* Directive: Set the listing down again in full, word for word, with the pictures left out.

* Scripts that build scenes:
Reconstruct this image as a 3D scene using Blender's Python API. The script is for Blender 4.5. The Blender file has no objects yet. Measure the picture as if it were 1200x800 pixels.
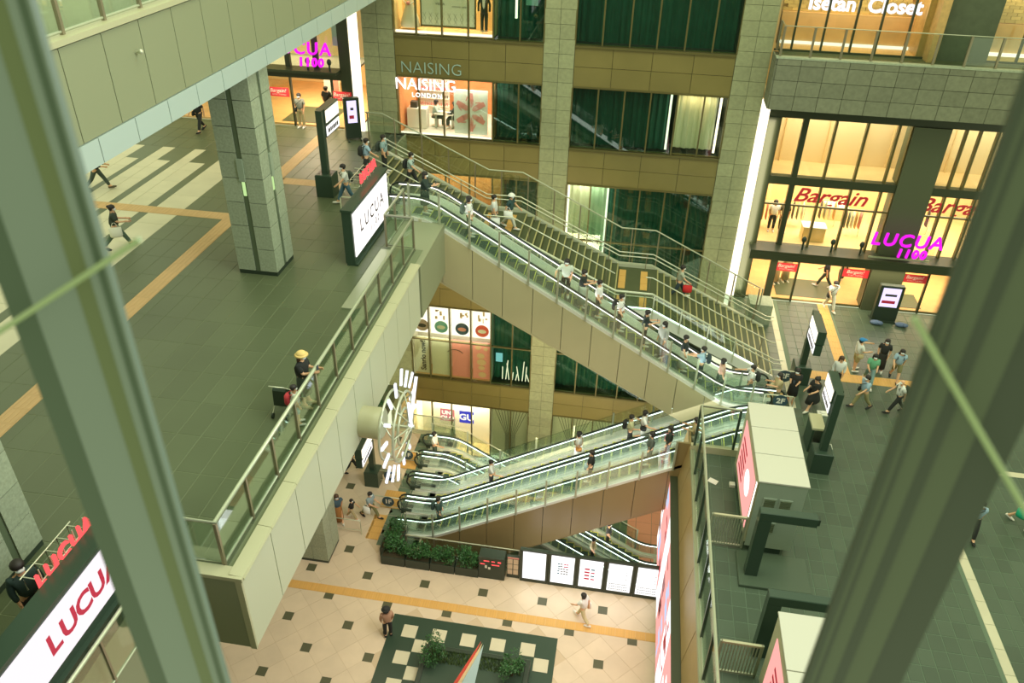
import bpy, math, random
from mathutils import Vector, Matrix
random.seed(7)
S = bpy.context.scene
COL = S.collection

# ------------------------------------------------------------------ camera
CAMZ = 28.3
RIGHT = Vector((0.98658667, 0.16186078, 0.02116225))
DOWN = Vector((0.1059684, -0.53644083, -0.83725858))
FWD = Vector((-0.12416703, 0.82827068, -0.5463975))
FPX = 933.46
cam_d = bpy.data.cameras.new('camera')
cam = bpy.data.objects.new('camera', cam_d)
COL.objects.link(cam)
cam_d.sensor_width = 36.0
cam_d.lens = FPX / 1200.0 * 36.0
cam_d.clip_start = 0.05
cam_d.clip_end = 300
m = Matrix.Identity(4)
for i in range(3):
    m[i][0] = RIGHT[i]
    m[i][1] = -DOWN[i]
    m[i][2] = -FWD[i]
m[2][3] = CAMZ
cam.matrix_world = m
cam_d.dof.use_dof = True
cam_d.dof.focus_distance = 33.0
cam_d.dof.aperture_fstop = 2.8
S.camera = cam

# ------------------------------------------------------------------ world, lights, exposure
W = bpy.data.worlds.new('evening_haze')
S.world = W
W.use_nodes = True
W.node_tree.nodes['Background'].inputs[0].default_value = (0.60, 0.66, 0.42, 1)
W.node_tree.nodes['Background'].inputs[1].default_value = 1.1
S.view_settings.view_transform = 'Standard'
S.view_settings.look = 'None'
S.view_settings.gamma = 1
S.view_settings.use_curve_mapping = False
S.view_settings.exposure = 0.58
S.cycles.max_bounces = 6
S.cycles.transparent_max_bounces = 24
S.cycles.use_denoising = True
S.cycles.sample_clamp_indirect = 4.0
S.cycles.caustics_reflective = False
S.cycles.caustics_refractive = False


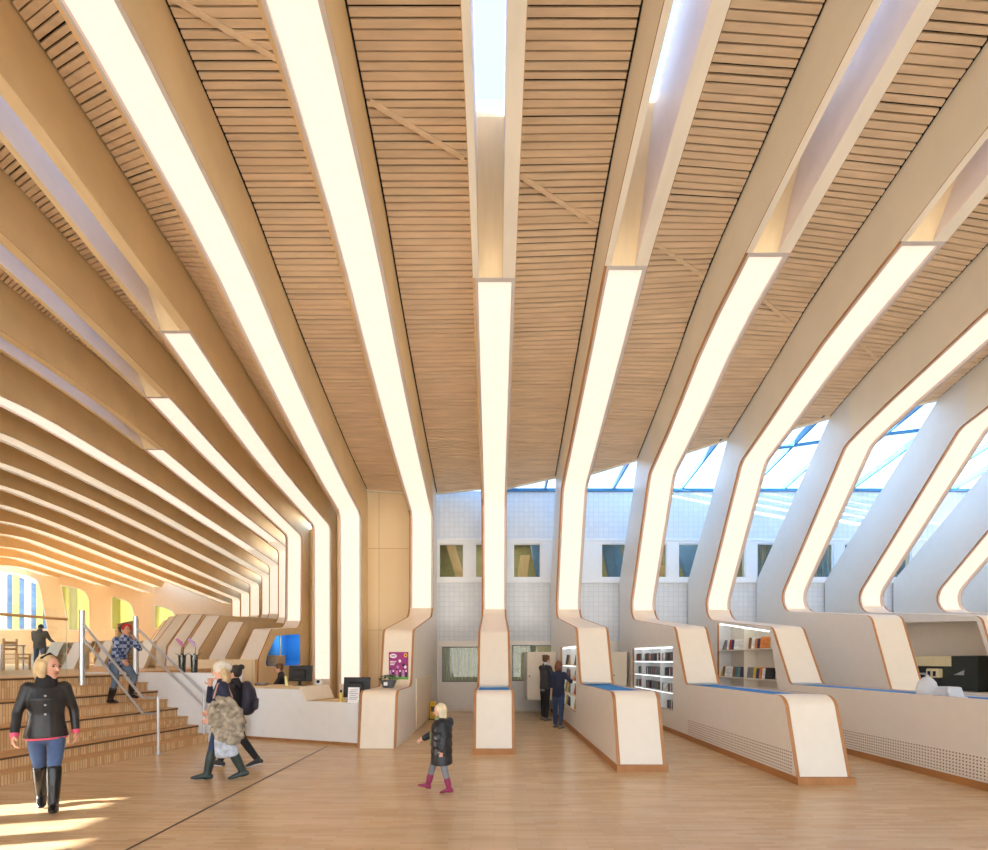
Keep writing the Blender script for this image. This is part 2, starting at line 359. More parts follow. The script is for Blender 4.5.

* Answer for this exercise:
Reconstruct this image as a 3D scene using Blender's Python API. The script is for Blender 4.5. The Blender file has no objects yet. Measure the picture as if it were 1200x800 pixels.
import bpy, math, random
from mathutils import Vector, Matrix
random.seed(7)
S = bpy.context.scene
COL = S.collection

# ------------------------------------------------------------------ camera
CAMZ = 28.3
RIGHT = Vector((0.98658667, 0.16186078, 0.02116225))
DOWN = Vector((0.1059684, -0.53644083, -0.83725858))
FWD = Vector((-0.12416703, 0.82827068, -0.5463975))
FPX = 933.46
cam_d = bpy.data.cameras.new('camera')
cam = bpy.data.objects.new('camera', cam_d)
COL.objects.link(cam)
cam_d.sensor_width = 36.0
cam_d.lens = FPX / 1200.0 * 36.0
cam_d.clip_start = 0.05
cam_d.clip_end = 300
m = Matrix.Identity(4)
for i in range(3):
    m[i][0] = RIGHT[i]
    m[i][1] = -DOWN[i]
    m[i][2] = -FWD[i]
m[2][3] = CAMZ
cam.matrix_world = m
cam_d.dof.use_dof = True
cam_d.dof.focus_distance = 33.0
cam_d.dof.aperture_fstop = 2.8
S.camera = cam

# ------------------------------------------------------------------ world, lights, exposure
W = bpy.data.worlds.new('evening_haze')
S.world = W
W.use_nodes = True
W.node_tree.nodes['Background'].inputs[0].default_value = (0.60, 0.66, 0.42, 1)
W.node_tree.nodes['Background'].inputs[1].default_value = 1.1
S.view_settings.view_transform = 'Standard'
S.view_settings.look = 'None'
S.view_settings.gamma = 1
S.view_settings.use_curve_mapping = False
S.view_settings.exposure = 0.58
S.cycles.max_bounces = 6
S.cycles.transparent_max_bounces = 24
S.cycles.use_denoising = True
S.cycles.sample_clamp_indirect = 4.0
S.cycles.caustics_reflective = False
S.cycles.caustics_refractive = False


Keep writing the Blender script for this image. This is part 2, starting at line 359. More parts follow. The script is for Blender 4.5.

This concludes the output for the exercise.